Menurut evaluasi Yayuk, PON Remaja memiliki kelemahan, antara lain sebagai ajang pembibitan atlet, PON Remaja dinilai terlalu banyak memasukkan cabang olahraga untuk dilombakan. Pada PON Remaja yang lalu saja ada sekitar 40 cabang olahraga yang dipertandingkan, dan setengahnya adalah cabang olahraga yang tidak terlalu signifikan, karena cabang-cabang olahraga tersebut di luar cabang olahraga olympic.

Padahal menurutnya, cukup 28 cabang olahraga saja yang dipertandingkan. Jika ingin menambah, dapat memberikan kuota tambahan sebanyak 5 sampai 6 cabang untuk tuan rumah penyelenggara PON sehingga jelas arah pembibitan atlet-atlet Indonesia akan dibawa kemana. Sedangkan untuk cabang olahraga masyarakat seperti drum band dan panjat tebing cukup ditangani oleh Federasi Olahraga Masyarakat (Formi) yang dipimpin Hayono Isman.

"Itulah mengapa KONI harus segera menghadap dan berkoordinasi dengan Kemenpora," ujarnya.

PON Remaja semula  direncanakan mempertandingkan 23 cabang olahraga dengan usia atlet di bawah 17 tahun. Sedangkan Popnas diketahui menggelar 20 pertandingan cabang olahraga. Hingga kini pemilihan antara keduanya belum diputuskan, Kemenpora sebelumnya berencana membatalkan pelaksanaan Pekan Olahraga Nasional (PON) Remaja 2017 di Jawa Tengah karena alasan efisiensi anggaran.

HARUS MEMILIH - Pihak Kemenpora mengatakan mereka harus memilih salah satu diantara, PON Remaja dan Popnas  (Pekan Olahraga Pelajar Nasional). Penentuannya akan dilakukan kajian terlebih dahulu. "Biar tahu keunggulan dan kelemahannya," kata Kepala Komunikasi Publik Kemenpora, Gatot S Dewa Broto.

Popnas yang dijadwalkan digelar di Jawa Tengah, September 2017 ini memang lebih berpeluang dipilih. Sebab, Popnas menggelar cabang olahraga yang banyak dipertandingkan di kejuaraan-kejuaraan internasional. Sedangkan cabang olahraga dalam PON Remaja dinilai tidak terlalu signifikan untuk naik ke jenjang berikutnya.
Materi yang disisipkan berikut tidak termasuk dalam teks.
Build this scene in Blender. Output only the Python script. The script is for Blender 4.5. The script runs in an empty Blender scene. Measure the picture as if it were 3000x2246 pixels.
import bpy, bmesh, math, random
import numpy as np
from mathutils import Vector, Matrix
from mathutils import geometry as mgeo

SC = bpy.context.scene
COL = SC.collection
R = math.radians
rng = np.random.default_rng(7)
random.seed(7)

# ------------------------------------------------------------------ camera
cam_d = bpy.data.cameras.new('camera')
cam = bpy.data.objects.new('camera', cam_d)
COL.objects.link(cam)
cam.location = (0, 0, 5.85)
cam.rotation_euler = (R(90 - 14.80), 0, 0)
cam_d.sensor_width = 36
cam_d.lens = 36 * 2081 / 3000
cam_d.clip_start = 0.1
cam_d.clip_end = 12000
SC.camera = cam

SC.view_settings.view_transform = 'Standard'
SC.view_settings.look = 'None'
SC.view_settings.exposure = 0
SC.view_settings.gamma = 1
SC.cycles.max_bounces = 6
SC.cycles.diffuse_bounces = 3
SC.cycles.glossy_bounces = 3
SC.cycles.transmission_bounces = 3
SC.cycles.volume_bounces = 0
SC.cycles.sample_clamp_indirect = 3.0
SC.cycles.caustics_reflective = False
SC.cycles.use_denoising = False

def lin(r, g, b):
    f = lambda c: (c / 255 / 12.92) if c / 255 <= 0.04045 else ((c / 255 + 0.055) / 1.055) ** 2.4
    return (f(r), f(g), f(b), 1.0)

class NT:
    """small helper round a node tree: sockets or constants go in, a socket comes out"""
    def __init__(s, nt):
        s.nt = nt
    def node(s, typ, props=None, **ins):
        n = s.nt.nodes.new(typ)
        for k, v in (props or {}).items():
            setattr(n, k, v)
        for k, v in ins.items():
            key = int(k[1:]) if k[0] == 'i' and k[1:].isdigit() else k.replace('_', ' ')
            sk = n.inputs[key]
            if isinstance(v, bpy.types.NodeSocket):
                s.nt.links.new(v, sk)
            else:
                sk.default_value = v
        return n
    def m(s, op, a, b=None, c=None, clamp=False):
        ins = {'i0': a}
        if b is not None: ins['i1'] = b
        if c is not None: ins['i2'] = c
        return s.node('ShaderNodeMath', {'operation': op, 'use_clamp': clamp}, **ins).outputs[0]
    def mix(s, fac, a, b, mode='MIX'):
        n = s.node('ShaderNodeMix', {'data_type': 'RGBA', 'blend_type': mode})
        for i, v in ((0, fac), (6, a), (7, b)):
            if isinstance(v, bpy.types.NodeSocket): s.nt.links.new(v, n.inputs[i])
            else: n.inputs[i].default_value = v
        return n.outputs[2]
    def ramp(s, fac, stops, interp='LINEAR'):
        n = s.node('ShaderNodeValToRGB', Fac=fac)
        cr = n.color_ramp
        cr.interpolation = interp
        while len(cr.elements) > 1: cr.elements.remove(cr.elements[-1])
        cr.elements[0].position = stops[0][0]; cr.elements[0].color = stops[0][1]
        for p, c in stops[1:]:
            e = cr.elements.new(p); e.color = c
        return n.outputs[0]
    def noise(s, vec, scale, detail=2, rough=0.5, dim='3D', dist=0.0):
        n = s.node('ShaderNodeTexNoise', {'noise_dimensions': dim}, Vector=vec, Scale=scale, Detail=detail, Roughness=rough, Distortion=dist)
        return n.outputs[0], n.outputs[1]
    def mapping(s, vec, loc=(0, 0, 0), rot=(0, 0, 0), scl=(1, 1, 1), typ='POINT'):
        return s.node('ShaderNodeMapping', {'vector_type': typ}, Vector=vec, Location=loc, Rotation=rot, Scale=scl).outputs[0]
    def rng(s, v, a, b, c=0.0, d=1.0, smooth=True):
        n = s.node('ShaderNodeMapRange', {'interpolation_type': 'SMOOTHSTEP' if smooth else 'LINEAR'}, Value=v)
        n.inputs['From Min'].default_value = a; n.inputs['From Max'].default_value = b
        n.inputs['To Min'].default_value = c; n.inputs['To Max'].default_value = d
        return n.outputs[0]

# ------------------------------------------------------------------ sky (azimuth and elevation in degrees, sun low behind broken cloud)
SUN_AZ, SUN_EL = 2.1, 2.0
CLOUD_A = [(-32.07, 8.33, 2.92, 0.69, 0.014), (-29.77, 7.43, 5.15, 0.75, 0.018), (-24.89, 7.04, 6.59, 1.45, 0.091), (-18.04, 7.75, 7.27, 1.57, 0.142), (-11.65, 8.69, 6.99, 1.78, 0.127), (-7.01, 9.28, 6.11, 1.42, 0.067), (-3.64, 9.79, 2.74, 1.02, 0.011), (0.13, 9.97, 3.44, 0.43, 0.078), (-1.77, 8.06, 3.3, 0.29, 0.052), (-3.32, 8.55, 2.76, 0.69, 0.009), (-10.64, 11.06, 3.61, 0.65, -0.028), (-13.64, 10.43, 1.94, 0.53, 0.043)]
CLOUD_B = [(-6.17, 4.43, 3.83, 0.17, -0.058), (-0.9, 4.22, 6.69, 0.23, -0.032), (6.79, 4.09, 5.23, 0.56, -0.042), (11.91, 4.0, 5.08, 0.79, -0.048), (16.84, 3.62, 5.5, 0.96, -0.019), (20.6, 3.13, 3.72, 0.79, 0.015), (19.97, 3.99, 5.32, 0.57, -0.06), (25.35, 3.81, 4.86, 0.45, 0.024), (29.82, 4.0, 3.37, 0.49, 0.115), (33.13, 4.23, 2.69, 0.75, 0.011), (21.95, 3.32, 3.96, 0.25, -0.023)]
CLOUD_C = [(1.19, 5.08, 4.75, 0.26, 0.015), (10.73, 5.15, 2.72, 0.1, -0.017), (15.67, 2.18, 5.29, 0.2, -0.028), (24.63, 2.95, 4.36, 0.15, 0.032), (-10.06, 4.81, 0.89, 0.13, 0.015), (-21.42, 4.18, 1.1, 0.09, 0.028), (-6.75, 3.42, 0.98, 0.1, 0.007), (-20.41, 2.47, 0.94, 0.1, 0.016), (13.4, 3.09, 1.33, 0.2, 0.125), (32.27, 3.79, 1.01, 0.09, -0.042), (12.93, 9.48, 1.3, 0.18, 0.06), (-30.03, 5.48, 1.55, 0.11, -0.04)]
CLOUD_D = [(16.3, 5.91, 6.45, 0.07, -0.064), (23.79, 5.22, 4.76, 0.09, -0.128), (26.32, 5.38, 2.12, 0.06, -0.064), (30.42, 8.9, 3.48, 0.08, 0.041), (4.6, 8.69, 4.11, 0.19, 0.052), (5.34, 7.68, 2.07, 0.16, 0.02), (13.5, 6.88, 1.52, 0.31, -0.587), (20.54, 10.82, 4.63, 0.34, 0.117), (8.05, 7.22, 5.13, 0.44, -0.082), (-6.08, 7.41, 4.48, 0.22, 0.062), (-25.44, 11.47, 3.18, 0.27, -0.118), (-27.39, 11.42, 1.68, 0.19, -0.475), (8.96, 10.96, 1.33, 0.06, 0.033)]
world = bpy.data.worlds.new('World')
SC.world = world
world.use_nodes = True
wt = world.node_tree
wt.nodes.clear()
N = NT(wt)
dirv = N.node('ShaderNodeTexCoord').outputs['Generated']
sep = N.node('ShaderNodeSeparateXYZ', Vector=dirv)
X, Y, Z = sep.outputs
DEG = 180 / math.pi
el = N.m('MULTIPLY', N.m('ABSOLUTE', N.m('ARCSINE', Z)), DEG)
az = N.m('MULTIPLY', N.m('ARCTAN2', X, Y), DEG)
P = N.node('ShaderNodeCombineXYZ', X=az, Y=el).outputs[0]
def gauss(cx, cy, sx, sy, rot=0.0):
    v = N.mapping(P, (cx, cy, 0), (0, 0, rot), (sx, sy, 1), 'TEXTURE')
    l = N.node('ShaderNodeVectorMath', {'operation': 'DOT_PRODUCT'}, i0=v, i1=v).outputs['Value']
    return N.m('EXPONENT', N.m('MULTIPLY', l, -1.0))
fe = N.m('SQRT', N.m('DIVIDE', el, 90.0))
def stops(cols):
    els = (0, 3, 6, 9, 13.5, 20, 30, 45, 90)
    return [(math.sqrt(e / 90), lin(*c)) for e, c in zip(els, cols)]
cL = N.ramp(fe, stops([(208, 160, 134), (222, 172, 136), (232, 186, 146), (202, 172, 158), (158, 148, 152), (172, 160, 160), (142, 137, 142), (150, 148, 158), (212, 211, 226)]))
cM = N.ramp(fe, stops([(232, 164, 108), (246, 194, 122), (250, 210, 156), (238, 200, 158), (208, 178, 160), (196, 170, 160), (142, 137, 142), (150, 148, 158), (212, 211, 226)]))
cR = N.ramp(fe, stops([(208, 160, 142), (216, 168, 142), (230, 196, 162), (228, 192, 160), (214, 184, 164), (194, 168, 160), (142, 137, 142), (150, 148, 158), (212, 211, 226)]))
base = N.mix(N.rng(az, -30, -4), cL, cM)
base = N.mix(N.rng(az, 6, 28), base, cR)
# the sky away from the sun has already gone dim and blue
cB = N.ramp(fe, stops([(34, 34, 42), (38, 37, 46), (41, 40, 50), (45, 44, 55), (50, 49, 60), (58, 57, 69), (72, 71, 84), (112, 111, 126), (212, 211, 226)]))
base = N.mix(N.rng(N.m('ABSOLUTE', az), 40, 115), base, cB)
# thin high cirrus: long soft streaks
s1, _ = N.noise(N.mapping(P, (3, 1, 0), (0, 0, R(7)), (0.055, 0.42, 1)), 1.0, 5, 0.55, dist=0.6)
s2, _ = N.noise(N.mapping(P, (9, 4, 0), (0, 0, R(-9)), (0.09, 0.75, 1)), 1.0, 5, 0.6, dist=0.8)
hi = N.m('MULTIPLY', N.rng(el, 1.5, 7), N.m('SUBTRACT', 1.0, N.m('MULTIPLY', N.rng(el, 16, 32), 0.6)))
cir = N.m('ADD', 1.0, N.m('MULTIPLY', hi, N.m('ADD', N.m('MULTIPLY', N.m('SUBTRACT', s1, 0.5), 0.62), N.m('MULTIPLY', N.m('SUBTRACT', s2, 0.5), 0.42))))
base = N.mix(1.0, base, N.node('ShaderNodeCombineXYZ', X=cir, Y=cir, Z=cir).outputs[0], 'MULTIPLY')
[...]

"Sampai saat ini belum ada keputusan resmi terkait pembatalan PON Remaja yang direncanakan digelar Juni 2017," ujarnya.

Walau PON Remaja dianggap kurang signifikan untuk naik jenjang, menurutnya, kedua kejuaraan ini memiliki plus minus. Namun Kemenpora akan segera bersikap dan mengambil keputusan secepatnya.

"Kami akan mengirimkan surat ke Gubernur Jawa Tengah supaya persiapan yang dilakukan tidak terlalu mepet," kata Gatot.